The Physics of K⁰ -bar K⁰ Mixing: widehat{B}_K and Delta M_{LS} in the Chiral Quark Model

We compute the $\widehat B_K$ parameter and the mass difference $\Delta M_{LS}$ of the $K^0-\bar K^0$ system by means of the chiral quark model. The chiral coefficients of the relevant $\Delta S=2$ and $\Delta S=1$ chiral lagrangians are computed via quark-loop integration. We include the relevant effects of one-loop corrections in chiral perturbation theory. The final result is very sensitive to non-factorizable corrections of $O(\alpha_S N)$ coming from gluon condensation.
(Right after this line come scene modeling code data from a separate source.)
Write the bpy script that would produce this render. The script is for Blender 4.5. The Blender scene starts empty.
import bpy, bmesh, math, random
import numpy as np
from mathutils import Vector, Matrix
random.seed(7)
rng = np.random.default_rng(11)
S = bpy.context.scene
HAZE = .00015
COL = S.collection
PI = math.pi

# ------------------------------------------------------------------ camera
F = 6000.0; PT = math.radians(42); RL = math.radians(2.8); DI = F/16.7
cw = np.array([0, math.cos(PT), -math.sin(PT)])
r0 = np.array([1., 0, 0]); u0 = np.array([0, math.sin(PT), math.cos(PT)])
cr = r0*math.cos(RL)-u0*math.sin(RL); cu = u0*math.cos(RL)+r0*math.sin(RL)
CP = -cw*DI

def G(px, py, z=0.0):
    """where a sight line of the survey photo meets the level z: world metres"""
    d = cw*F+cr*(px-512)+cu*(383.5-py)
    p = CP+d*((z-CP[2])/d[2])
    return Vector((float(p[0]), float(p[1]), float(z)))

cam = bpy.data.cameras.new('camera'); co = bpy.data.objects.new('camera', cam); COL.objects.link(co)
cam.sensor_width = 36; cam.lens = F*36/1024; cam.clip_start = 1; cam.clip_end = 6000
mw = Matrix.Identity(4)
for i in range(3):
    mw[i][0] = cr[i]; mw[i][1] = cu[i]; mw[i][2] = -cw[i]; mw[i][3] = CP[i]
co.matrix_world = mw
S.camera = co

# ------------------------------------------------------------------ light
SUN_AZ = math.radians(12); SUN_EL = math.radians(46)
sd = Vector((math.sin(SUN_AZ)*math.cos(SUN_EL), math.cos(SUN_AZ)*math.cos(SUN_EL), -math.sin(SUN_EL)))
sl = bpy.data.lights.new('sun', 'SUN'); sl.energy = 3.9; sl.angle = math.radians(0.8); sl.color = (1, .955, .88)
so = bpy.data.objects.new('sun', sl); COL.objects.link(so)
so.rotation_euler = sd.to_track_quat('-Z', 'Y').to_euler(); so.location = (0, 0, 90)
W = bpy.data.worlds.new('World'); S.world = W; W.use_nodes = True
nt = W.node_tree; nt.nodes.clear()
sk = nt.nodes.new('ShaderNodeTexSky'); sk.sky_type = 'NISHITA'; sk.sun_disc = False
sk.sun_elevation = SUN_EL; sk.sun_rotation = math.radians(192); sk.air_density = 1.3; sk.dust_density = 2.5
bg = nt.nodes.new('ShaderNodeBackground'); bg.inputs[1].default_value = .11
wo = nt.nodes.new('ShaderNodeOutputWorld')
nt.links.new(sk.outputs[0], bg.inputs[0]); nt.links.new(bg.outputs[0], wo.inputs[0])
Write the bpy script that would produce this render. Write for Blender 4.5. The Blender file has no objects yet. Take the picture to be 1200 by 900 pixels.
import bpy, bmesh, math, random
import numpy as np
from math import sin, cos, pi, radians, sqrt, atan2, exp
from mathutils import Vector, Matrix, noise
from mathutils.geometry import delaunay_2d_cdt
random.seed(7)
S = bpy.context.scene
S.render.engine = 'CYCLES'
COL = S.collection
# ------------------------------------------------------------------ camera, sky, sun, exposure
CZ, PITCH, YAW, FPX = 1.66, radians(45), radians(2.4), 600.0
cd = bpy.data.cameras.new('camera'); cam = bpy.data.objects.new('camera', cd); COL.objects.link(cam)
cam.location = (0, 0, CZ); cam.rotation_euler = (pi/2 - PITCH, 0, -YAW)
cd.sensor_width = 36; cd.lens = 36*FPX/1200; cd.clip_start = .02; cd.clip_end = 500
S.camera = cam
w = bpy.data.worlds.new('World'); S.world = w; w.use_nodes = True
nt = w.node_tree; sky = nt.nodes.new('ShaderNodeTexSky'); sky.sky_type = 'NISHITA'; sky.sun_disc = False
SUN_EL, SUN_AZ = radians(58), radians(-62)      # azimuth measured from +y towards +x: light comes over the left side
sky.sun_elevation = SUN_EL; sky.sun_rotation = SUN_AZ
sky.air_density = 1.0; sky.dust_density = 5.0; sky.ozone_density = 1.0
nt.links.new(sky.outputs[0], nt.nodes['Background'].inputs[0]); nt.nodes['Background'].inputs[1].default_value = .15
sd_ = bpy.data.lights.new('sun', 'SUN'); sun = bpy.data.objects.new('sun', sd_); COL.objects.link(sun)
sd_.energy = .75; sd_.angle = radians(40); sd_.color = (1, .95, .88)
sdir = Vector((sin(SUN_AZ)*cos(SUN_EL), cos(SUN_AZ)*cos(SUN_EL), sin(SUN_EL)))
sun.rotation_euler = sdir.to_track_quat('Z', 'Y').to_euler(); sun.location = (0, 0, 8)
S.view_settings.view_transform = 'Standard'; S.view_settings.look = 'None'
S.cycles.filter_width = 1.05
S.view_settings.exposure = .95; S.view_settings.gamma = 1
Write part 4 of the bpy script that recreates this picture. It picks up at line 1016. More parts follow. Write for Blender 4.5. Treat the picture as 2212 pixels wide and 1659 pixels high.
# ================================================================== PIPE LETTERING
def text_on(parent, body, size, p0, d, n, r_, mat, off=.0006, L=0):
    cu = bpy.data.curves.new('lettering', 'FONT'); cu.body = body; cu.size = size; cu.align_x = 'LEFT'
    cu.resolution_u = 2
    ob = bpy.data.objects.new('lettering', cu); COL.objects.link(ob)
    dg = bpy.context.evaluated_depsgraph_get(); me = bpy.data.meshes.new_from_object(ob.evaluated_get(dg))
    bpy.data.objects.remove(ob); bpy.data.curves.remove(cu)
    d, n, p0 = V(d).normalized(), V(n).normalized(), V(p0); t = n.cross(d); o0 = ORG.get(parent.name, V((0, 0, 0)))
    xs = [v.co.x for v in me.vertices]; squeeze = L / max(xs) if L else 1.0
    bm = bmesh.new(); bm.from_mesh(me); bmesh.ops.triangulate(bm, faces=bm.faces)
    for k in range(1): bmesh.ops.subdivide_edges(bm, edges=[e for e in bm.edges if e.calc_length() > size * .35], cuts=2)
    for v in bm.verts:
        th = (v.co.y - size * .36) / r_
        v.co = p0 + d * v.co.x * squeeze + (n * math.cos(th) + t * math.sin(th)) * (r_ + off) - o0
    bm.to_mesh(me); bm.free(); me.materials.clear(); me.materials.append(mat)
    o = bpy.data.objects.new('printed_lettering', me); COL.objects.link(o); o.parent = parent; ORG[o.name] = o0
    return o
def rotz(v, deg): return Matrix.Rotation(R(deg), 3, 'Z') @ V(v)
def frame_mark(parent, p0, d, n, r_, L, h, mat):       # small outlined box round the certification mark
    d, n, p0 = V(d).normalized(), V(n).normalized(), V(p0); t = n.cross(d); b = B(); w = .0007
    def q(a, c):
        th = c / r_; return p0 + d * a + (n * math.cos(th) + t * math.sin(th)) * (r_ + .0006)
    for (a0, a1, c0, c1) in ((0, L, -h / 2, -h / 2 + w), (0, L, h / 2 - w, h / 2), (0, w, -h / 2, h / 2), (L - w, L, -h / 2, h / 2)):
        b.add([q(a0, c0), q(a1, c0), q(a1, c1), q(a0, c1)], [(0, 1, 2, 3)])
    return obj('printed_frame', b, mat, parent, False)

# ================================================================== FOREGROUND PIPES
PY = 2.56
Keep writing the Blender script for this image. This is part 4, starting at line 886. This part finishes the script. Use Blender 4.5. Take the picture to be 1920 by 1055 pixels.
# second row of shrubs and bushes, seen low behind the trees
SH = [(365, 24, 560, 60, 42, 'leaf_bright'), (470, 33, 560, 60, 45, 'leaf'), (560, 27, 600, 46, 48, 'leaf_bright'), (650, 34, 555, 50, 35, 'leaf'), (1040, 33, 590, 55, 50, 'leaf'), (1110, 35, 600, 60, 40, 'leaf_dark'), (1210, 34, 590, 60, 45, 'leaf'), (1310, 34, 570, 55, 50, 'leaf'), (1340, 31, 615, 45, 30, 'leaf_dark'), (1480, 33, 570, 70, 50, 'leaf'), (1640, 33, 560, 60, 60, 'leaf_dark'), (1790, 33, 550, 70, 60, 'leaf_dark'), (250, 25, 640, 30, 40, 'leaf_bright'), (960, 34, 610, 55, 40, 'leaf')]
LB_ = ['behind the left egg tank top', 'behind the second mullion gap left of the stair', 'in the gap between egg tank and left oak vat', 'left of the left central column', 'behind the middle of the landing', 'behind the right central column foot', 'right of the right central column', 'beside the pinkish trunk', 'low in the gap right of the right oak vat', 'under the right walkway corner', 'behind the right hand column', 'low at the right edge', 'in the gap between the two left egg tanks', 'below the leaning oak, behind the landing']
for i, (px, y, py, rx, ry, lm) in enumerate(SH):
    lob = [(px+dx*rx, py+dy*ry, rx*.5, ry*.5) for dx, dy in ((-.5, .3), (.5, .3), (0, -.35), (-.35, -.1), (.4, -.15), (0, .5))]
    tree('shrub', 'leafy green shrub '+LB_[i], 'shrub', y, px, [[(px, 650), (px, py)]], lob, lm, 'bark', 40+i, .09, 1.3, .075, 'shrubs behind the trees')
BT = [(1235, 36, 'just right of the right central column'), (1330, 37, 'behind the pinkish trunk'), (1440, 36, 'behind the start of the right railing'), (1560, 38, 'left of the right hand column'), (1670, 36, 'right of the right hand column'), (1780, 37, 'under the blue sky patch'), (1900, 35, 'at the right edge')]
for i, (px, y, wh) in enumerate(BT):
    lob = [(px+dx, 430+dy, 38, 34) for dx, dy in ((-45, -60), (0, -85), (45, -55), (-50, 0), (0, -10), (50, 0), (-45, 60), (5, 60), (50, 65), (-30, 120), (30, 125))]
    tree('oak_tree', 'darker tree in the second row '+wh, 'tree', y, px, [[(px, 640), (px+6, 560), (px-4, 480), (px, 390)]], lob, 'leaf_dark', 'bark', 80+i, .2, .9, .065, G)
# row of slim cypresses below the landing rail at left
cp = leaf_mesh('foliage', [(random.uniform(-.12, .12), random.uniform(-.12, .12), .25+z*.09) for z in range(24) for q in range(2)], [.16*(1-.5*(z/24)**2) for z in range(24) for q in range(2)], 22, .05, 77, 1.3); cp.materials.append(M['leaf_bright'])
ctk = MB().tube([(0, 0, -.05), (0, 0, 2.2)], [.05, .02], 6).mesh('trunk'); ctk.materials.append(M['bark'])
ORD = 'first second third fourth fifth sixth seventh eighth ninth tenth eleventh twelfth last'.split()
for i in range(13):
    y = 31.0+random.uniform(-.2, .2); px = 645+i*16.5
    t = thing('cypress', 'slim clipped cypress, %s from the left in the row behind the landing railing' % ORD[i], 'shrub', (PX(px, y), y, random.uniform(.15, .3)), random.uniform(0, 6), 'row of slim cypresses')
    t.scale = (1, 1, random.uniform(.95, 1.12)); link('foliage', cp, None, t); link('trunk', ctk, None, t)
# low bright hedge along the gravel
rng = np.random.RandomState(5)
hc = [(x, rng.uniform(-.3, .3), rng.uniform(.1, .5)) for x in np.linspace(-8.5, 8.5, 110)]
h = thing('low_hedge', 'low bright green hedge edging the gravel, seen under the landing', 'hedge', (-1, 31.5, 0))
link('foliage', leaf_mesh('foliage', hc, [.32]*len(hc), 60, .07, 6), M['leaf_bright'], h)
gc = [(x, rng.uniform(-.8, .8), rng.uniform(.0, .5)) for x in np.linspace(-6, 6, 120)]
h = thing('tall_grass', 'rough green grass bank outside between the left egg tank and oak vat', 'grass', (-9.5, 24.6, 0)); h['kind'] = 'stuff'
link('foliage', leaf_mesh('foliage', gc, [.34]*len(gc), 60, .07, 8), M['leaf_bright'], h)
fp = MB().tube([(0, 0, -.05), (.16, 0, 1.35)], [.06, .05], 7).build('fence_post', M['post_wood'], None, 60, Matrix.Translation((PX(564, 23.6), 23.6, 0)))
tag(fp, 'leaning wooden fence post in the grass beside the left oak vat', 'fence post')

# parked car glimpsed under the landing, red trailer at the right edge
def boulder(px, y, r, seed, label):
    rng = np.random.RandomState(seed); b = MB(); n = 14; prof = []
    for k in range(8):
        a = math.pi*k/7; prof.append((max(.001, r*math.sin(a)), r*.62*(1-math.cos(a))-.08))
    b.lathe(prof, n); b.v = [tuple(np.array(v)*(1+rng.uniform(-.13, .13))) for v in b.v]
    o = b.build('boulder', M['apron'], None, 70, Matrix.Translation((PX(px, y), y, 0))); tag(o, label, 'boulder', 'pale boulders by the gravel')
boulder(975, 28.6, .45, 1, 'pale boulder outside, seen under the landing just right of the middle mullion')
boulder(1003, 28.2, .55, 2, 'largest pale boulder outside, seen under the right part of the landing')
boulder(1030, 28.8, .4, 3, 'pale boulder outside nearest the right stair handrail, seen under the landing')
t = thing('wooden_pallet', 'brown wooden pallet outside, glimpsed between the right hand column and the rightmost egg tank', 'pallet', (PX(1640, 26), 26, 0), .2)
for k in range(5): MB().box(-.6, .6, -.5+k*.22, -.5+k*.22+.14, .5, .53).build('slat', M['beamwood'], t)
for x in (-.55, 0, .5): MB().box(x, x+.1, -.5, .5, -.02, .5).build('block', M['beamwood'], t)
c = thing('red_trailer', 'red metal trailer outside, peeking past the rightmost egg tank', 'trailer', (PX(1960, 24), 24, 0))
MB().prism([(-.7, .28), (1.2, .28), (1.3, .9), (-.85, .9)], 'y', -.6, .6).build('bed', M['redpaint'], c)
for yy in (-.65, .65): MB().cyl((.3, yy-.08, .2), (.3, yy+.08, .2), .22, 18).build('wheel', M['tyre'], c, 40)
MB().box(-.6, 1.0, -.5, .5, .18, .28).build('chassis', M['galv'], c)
The size of the gluon condensate is determined by fitting the experimental value of the amplitude $K^+ \to \pi^+\pi^0$. By varying all the relevant parameters we obtain $\widehat{B}_K= 0.87 \pm 0.33\ .$ We evaluate within the model the long-distance contributions to $\Delta M_{LS}$ induced by the double insertion of the $\Delta S = 1$ chiral lagrangian and study the interplay between short- and long-distance amplitudes. By varying all parameters we obtain $\Delta M_{LS}^{th}/\Delta M_{LS}^{exp} = 0.76 ^{+0.64}_{-0.34} .$ Finally, we investigate the phenomenological constraints on the Kobayashi-Maskawa parameter Im $\lambda _t$ entering the determination of $\epsilon'/\epsilon$.